[Start]
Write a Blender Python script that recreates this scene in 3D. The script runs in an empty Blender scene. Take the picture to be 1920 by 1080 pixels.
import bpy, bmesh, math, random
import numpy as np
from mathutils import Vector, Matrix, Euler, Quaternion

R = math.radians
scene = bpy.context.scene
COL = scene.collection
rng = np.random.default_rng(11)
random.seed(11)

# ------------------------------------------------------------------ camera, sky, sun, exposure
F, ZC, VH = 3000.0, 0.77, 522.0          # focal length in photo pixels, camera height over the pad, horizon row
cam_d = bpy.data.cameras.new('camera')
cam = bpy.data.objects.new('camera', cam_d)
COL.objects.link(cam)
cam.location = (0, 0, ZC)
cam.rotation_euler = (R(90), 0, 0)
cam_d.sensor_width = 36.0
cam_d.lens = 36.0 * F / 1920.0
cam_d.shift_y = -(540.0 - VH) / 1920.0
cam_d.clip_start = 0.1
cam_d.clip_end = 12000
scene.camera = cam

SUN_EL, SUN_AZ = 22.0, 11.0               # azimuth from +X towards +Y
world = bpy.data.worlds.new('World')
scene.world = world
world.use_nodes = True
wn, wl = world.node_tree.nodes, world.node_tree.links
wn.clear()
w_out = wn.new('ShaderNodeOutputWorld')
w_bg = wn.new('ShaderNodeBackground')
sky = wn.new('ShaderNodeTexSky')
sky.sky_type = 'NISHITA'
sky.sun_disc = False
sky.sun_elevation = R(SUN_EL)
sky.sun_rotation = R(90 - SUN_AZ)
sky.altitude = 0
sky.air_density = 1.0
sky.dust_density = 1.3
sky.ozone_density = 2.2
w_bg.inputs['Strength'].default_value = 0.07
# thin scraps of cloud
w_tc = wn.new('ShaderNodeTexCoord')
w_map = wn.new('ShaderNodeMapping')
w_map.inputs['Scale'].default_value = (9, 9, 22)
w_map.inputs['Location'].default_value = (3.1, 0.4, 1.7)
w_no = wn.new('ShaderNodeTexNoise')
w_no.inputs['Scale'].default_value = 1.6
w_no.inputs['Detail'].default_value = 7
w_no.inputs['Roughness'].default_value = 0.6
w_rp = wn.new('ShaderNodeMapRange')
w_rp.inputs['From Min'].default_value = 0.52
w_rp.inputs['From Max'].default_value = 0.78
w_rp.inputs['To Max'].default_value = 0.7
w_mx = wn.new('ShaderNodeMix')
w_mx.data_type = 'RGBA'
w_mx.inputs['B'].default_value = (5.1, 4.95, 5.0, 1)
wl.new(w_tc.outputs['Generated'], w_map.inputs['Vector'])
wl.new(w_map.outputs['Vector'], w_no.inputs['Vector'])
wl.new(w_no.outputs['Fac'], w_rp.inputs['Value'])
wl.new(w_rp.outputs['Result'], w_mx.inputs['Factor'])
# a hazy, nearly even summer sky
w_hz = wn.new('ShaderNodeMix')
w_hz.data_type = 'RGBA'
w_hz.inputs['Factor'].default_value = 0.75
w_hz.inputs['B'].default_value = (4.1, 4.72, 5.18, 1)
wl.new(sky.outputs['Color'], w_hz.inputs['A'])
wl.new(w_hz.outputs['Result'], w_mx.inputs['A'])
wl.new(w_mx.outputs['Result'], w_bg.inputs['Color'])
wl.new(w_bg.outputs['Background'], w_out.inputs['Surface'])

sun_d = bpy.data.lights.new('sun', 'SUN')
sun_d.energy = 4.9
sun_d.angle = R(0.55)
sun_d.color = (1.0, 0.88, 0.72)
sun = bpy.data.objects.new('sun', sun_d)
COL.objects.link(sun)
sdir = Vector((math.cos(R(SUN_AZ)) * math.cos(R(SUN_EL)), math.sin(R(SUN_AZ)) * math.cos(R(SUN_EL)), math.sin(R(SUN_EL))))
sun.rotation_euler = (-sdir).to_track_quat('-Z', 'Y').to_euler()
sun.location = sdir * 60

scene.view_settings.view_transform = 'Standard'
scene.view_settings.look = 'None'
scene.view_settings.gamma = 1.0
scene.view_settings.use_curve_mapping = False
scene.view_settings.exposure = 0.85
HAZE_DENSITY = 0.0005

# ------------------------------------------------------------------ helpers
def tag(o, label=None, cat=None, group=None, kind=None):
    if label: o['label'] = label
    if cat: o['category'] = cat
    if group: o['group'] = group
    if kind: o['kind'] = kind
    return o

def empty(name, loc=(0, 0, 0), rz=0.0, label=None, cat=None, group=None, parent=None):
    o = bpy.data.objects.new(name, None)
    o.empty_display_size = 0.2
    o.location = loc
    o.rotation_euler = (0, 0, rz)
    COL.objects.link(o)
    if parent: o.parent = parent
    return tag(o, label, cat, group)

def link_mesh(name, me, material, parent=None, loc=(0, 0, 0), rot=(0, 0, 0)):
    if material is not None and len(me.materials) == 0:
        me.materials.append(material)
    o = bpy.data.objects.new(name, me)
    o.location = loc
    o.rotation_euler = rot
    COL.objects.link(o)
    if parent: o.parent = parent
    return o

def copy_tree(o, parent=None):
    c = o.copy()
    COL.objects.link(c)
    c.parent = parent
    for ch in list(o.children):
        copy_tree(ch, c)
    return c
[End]
Challenge – Write out exactly the lines from the start of the material through the line with "scene.camera = cam". No other output is expected.

Solution below –
Write a Blender Python script that recreates this scene in 3D. The script runs in an empty Blender scene. Take the picture to be 1920 by 1080 pixels.
import bpy, bmesh, math, random
import numpy as np
from mathutils import Vector, Matrix, Euler, Quaternion

R = math.radians
scene = bpy.context.scene
COL = scene.collection
rng = np.random.default_rng(11)
random.seed(11)

# ------------------------------------------------------------------ camera, sky, sun, exposure
F, ZC, VH = 3000.0, 0.77, 522.0          # focal length in photo pixels, camera height over the pad, horizon row
cam_d = bpy.data.cameras.new('camera')
cam = bpy.data.objects.new('camera', cam_d)
COL.objects.link(cam)
cam.location = (0, 0, ZC)
cam.rotation_euler = (R(90), 0, 0)
cam_d.sensor_width = 36.0
cam_d.lens = 36.0 * F / 1920.0
cam_d.shift_y = -(540.0 - VH) / 1920.0
cam_d.clip_start = 0.1
cam_d.clip_end = 12000
scene.camera = cam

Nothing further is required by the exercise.